Thanks for bringing this up! I use something similar to the Zettelkasten method described in How to Take Smart Notes.
If you’re not aware of it, you should check out The Archive, and the community forums they have there.
I currently use Drafts for pervasive capture, and as a “operational memory” area, while using The Archive for longer-term, static, conceptual knowledge. I’ve tried various ways of combining these things into one, but have increasingly seen the value in stratifying different kinds of knowledge storage.

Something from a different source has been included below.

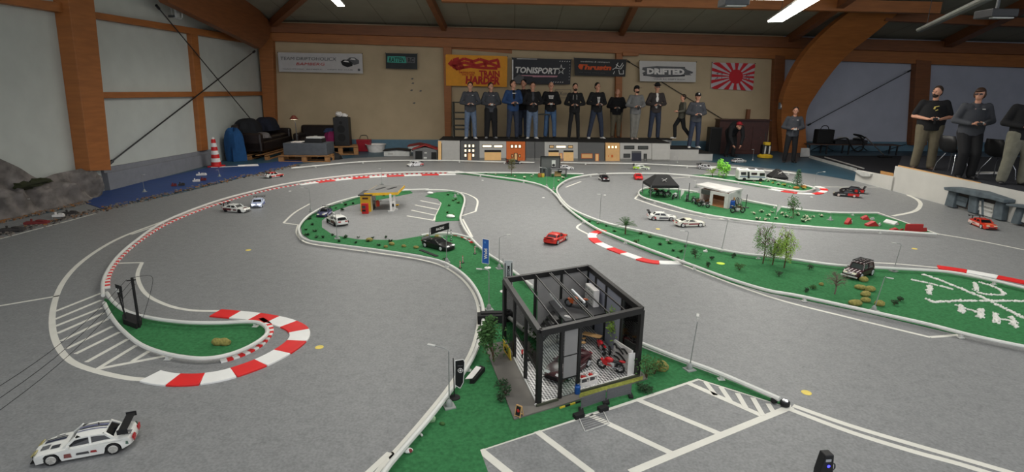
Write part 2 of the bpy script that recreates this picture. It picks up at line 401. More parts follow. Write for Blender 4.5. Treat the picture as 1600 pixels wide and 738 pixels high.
# ================================================================ TRACK: turf islands, tape, kerbs, guard rails
mturf = mat('turf_green', (56, 112, 70), .95, var=.22, scale=40, bump=.3, spec=.1)
mtape = mat('tape_white', (216, 214, 204), .6, var=.04)
mrail = mat('rail_white', (212, 212, 206), .45, var=.04)
mred = mat('kerb_red', (216, 34, 34), .5, var=.05); mkw = mat('kerb_white', (232, 232, 228), .5, var=.03)
def turf(pts, label, sm=3, extra=None):
    c = crv(pts, sm, True) if sm else [Vector(p) for p in pts]
    g = [P(p.x, p.y, TZ) for p in c]
    o = MB().hexa(g, (0, 0, .006)).build('turf_island', mturf); tag(o, label, 'artificial turf'); return o
G = TZ + .006
turf([(163, 468), (176, 474), (200, 490), (240, 501), (290, 508), (340, 508), (385, 505), (405, 508), (414, 516), (408, 528), (380, 545), (345, 557), (300, 561), (255, 553), (215, 538), (188, 515), (170, 492)], 'leaf-shaped green turf island at the left with the two toy utility poles')
turf([(640, 298), (600, 302), (560, 309), (515, 323), (485, 337), (470, 352), (472, 366), (488, 377), (560, 386), (655, 398), (700, 410), (728, 430), (746, 457), (754, 487), (751, 525), (736, 562), (705, 610), (670, 655), (640, 692), (612, 725), (600, 760), (770, 760), (750, 704), (900, 655), (1090, 592), (1232, 637), (1222, 628), (1120, 588), (1060, 566), (1003, 544), (930, 510), (832, 452), (790, 418), (760, 397), (738, 373), (700, 368), (655, 370), (620, 376), (560, 375), (520, 368), (503, 356), (503, 345), (520, 331), (545, 322), (580, 315), (615, 308), (645, 302)], 'large green turf area curving round the petrol station and under the glass garage', 0)
turf([(664, 307), (682, 301), (705, 300), (722, 304), (727, 314), (723, 328), (719, 345), (680, 347), (681, 338), (687, 326), (690, 318), (684, 311)], 'small curved turf island right of the petrol station parking bays', 0)
turf([(700, 270), (770, 272), (850, 272), (912, 273), (890, 279), (874, 290), (870, 303), (855, 295), (835, 288), (790, 282), (745, 275)], 'triangular turf island under the dark grey billboard building', 0)
turf([(874, 312), (890, 326), (915, 341), (960, 355), (1010, 366), (1070, 381), (1150, 398), (1235, 408), (1310, 417), (1400, 423), (1440, 424), (1480, 428), (1540, 439), (1620, 456), (1700, 480), (1700, 555), (1620, 546), (1560, 536), (1500, 524), (1440, 510), (1360, 491), (1250, 468), (1200, 458), (1140, 441), (1080, 418), (1020, 397), (965, 375), (930, 360), (900, 340), (882, 324)], 'long turf strip widening to the right with the white stone letters', 0)
turf([(998, 303), (1003, 297), (1018, 295), (1060, 298), (1110, 305), (1160, 315), (1230, 327), (1300, 333), (1370, 335), (1410, 347), (1463, 367), (1365, 361), (1300, 358), (1215, 351), (1150, 345), (1090, 335), (1040, 321), (1008, 312)], 'pointed turf island with the black tent and the white workshop', 0)
turf([(1078, 274), (1105, 273), (1140, 275), (1200, 281), (1240, 288), (1268, 294), (1272, 298), (1258, 300), (1235, 299), (1190, 293), (1130, 283), (1090, 277)], 'small far turf island carrying the toy camper', 0)
# --- guard rails
def rail(pts, label, n=6, z=.052, r=.018, post=1.25, closed=False):
    c = crv(pts, n, closed); g = [P(p.x, p.y, z) for p in c]
    t = thing('guard_rail', label, 'guard rail', (g[0].x, g[0].y, TZ))
    MB().tube(g, r, 8).build('rail_pipe', mrail, t, smooth=True)
    acc = post * .4; k = 0
    for a, b in zip(g, g[1:]):
        acc += (b - a).length
        if acc > post:
            acc = 0; h = (a + b) / 2; MB().box((h.x, h.y, (z + TZ) / 2), (.026, .026, z - TZ), 0).box((h.x, h.y, TZ + .006), (.05, .04, .006)).build('post', mrail, t)
    return rebase(t)
rail([(455, 263), (507, 258), (550, 254), (590, 252), (625, 251), (700, 251), (770, 253), (835, 254)], 'far white guard rail in front of the grey and orange model facades, left run')
rail([(876, 254), (920, 255), (1000, 256), (1080, 260), (1150, 262), (1200, 267), (1240, 271), (1246, 274)], 'far white guard rail on the right, passing behind the toy camper')
rail([(161, 462), (161, 440), (170, 420), (185, 400), (210, 378), (250, 350), (300, 328), (350, 311), (400, 298), (450, 287), (520, 277), (590, 271), (660, 269), (712, 269)], 'long white guard rail sweeping from the left island up to the far middle')
rail([(712, 268), (765, 275), (815, 282), (850, 291), (868, 304), (880, 319), (900, 336), (930, 356), (965, 371), (1020, 392), (1080, 414), (1140, 436), (1200, 454), (1250, 463), (1360, 487), (1450, 507), (1520, 525), (1600, 542), (1700, 560)], 'white guard rail along the near edge of the long turf strip')
rail([(1700, 474), (1600, 450), (1540, 436), (1480, 425), (1400, 420), (1310, 415), (1235, 405), (1150, 395), (1070, 378), (1010, 363), (960, 352), (920, 339), (890, 324), (873, 305), (871, 293), (885, 282), (905, 276), (940, 272), (1000, 271), (1045, 272), (1100, 277), (1150, 284), (1200, 292), (1240, 298), (1258, 299), (1271, 296), (1270, 293), (1240, 286), (1200, 279), (1150, 275), (1100, 273)], 'white guard rail along the far edge of the turf strip, looping on round the camper')
rail([(700, 270), (780, 270), (850, 271), (912, 272)], 'short white guard rail behind the billboard building')
rail([(1463, 366), (1400, 362), (1365, 360), (1300, 357), (1215, 350), (1150, 343), (1090, 333), (1040, 319), (1006, 309), (998, 302), (1003, 296), (1018, 293), (1060, 296), (1090, 300)], 'white guard rail round the near side of the workshop island')
rail([(1160, 312), (1230, 325), (1300, 332), (1370, 333)], 'short white guard rail behind the workshop island towards the red ramps')
rail([(167, 458), (178, 473), (200, 488), (240, 498), (290, 504), (340, 505), (385, 503), (405, 505), (417, 514), (414, 526), (390, 542), (360, 554), (330, 560), (300, 560), (258, 553), (220, 539), (190, 515), (172, 492), (163, 474)], 'closed white guard rail around the leaf-shaped turf island at the left', closed=False)
rail([(670, 296), (640, 297), (600, 300), (560, 307), (515, 320), (485, 335), (470, 350), (467, 362), (478, 375), (520, 382), (590, 391), (655, 401), (695, 411), (725, 430), (745, 455), (755, 485), (752, 520), (738, 560), (706, 608), (670, 655), (640, 690), (610, 725), (596, 745)], 'white guard rail curling round the petrol station and down to the lower middle')
rail([(665, 297), (700, 298), (719, 302), (726, 312), (722, 330), (720, 345), (735, 371), (760, 395), (790, 415), (832, 448)], 'white guard rail running down from the small curved island past the blue flag')
rail([(995, 534), (1060, 560), (1120, 582), (1218, 624)], 'straight white guard rail right of the glass garage ending at two black wheels')
rail([(658, 368), (680, 365), (710, 366), (735, 372)], 'short curved white rail behind the black car on the turf')
# --- tape lines
def tape(lines, label, w=.035, n=5, name='tape_marking'):
    mb = MB()
    for i, l in enumerate(lines):
        ww = w
        if isinstance(l[0], (int, float)): ww = l[0]; l = l[1:]
        c = crv(l, n) if len(l) > 2 else [Vector(p) for p in l]
        mb.ribbon([P(p.x, p.y) for p in c], ww, TZ, .0012 + .0005 * (i % 6))
    return tag(mb.build(name, mtape), label, 'floor marking')
tape([[(-60, 489), (93, 463)]], 'straight white tape line on the floor at the left frame edge')
tape([[.05, (345, 316), (300, 331), (240, 352), (180, 376), (130, 408), (100, 440), (85, 475), (82, 511), (91, 542), (112, 566), (150, 581), (200, 592), (240, 595)],
      [(85, 488), (158, 459)], [(86, 500), (158, 470)], [(86, 511), (160, 482)], [(90, 522), (163, 490)], [(96, 534), (168, 500)], [(104, 546), (176, 511)], [(118, 554), (187, 520)], [(135, 567), (200, 531)], [(152, 578), (213, 541)], [(152, 578), (262, 557)], [(207, 566), (233, 550)],
      [(205, 367), (243, 354)], [(245, 351), (285, 341)], [(275, 340), (305, 332)], [(300, 331), (325, 324)]], 'white tape arc with hatched run-off area outside the left island')
tape([[(185, 412), (222, 411)], [.04, (222, 411), (215, 433), (228, 460), (262, 478), (300, 486), (345, 487)]], 'hooked white tape line inside the bend above the left island')
tape([[(484, 319), (460, 333), (443, 349)], [(443, 349), (467, 352)]], 'pointed white tape line left of the petrol station island')
tape([[(657, 314), (687, 320)], [(649, 321), (684, 328)], [(643, 329), (680, 337)], [(636, 338), (678, 345)]], 'white tape parking bays beside the small curved turf island')
tape([[(683, 307), (690, 318), (687, 326), (678, 345)], [(632, 296), (668, 297)], [(720, 301), (733, 305), (746, 314), (743, 331)], [(743, 331), (721, 338)]], 'thin white tape lines framing the small curved turf island')
tape([[(719, 345), (732, 369)], [(723, 343), (738, 371)]], 'two short white tape lines joining the small island to the large turf area', w=.03)
tape([[.03, (466, 352), (464, 366), (480, 380), (530, 388), (590, 396), (650, 405), (690, 416), (720, 435), (740, 460), (748, 488), (744, 525), (730, 562), (698, 610), (662, 655), (632, 690), (600, 726), (585, 745)]], 'white tape line hugging the curling guard rail on the track side')
tape([[.04, (609, 709), (632, 745)], [.04, (609, 709), (570, 745)]], 'white tape corner at the bottom of the frame below the turf tip')
tape([[(908, 350), (902, 357), (922, 368)]], 'small pointed white tape line left of the central kerb')
tape([[(1060, 412), (1200, 464), (1330, 498), (1453, 528)], [(1453, 528), (1502, 524)], [(1502, 524), (1560, 534), (1640, 548)]], 'long white tape line on the track in front of the long turf strip')
tape([[(998, 304), (992, 311)], [(992, 311), (1040, 327), (1090, 338), (1118, 343), (1133, 342), (1140, 344)]], 'white tape line in front of the pointed workshop island')
tape([[(1240, 292), (1375, 293)], [.07, (1418, 305), (1434, 313), (1438, 321), (1428, 331), (1395, 338)]], 'white tape line and bend in front of the white wall')
tape([[(1370, 332), (1468, 367)], [(1465, 366), (1530, 377), (1600, 391), (1660, 402)]], 'white tape line leading from the workshop island tip to the right edge')
tape([[(884, 293), (908, 284)], [(1036, 280), (1075, 277)]], 'faint short white tape strokes on the track behind the tent')
tape([[.045, (1239, 635), (1330, 667), (1430, 697), (1500, 717), (1620, 752)], [.045, (1234, 641), (1330, 677), (1430, 708), (1500, 727), (1590, 755)]], 'double white tape line running to the lower right corner')
tape([[.05, (748, 703), (838, 674), (994, 625), (1090, 592)], [.05, (1090, 592), (1235, 637)], [.045, (1073, 599), (1195, 653)], [.05, (1236, 637), (1055, 711), (985, 740)], [.05, (748, 703), (800, 745)],
      [.045, (838, 675), (925, 741)], [.045, (922, 650), (1052, 711)], [.045, (994, 625), (1126, 680)],
      [(1102, 598), (1118, 619)], [(1126, 606), (1143, 631)], [(1152, 616), (1166, 640)], [(1176, 623), (1192, 651)], [(1200, 632), (1210, 648)]], 'white taped car park with bays and a hatched wedge in front of the glass garage')
tape([[.035, (1000, 546), (1060, 568), (1120, 590), (1222, 632)]], 'white tape line beside the straight guard rail right of the garage')
tape([[.03, (640, 392.5), (720, 400)]][:0] or [[.03, (1180, 412), (1235, 420)]][:0] or [[.03, (1360, 411), (1400, 413), (1465, 419)], [.03, (1310, 418), (1362, 411)]], 'short white tape line beside the dark striped truck at the turf edge')
tape([[.03, (0, 374), (60, 358), (110, 345), (150, 334)]], 'white tape edge of the track beside the rocky landscape on the left')
# --- kerbs
def kerb(pts, label, w, seg, h=.014, first=0, name='kerb', n=8):
    c = [P(p.x, p.y) for p in crv(pts, n)]
    D = [0]
    for a, b in zip(c, c[1:]): D.append(D[-1] + (b - a).length)
    def at(d):
        for i in range(len(c) - 1):
            if D[i + 1] >= d: return c[i].lerp(c[i + 1], (d - D[i]) / max(1e-9, D[i + 1] - D[i]))
        return c[-1]
    L = D[-1]; ns = max(1, round(L / seg)); mb = MB()
    for i in range(ns):
        mb.ribbon([at(L * (i + k / 4) / ns) for k in range(5)], w, TZ, h, mi=(i + first) % 2)
    return tag(mb.build(name, [mkw, mred], bevel=.004 if w > .1 else 0), label, 'kerb')
kerb([(337, 491), (370, 494), (405, 498), (440, 505), (462, 514), (469, 524), (463, 536), (443, 551), (415, 566), (385, 578), (345, 590), (300, 596), (260, 595), (235, 590)], 'wide red and white kerb curling round the right of the leaf-shaped island', .17, .21, first=1)
kerb([(345, 567), (370, 560), (395, 549), (412, 537), (423, 522), (421, 510), (408, 500)], 'thin candy-striped kerb strip against the leaf-shaped island rail', .045, .045)
kerb([(168, 452), (169, 436), (177, 418), (192, 400), (215, 380), (255, 354), (305, 332), (355, 315), (405, 301), (455, 291), (520, 281), (600, 274), (660, 272), (705, 271)], 'very long thin candy-striped kerb inside the left sweeping rail', .05, .06, n=20)
kerb([(468, 289.5), (520, 283), (580, 277.5), (650, 274.5), (712, 273)], 'far red and white kerb along the top of the track, left of centre', .14, .45)
kerb([(943, 361), (928, 366), (925, 371), (932, 379), (950, 388), (985, 401), (1010, 409), (1035, 412), (1064, 412)], 'red and white kerb in the centre in front of the palm tree', .13, .26, first=1)
kerb([(1203, 296), (1225, 300), (1250, 303), (1272, 304), (1285, 301), (1288, 297), (1277, 292)], 'red and white kerb round the tip of the camper island', .14, .3)
kerb([(1465, 419), (1500, 424), (1550, 433), (1600, 443), (1660, 457)], 'red and white kerb at the right frame edge above the white letters', .15, .27, first=1)
kerb([(703, 368), (720, 371), (732, 376), (738, 381)], 'tiny candy-striped kerb behind the black car', .05, .07)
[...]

I can see some uses for linking in Drafts, and might give it a spin, but there is a problem there for long-term information upkeep. If your links depend on any kind of app-specific or proprietary formats, they will all eventually break. If you’re trying to create a collected, life-long knowledge-base, then you don’t want this.
The system I’ve adopted for linking is what the makers of The Archive use. Basically just put IDs everywhere. Specifically, timestamps. This works across paper journals, Drafts, notes, and documents of all kinds. Mine look like this:
201911222025 Include in filename.txt
Include in body of a Draft: 201911222025
A later [[201911222025]] reference or backlink
An alternative #201911222025 reference or backlink
Any app which recognizes the double-bracket search format can make this really fast. Or you can manually execute the search yourself. I haven’t yet tried making a script for Drafts to recognize these links, but that might be worth trying.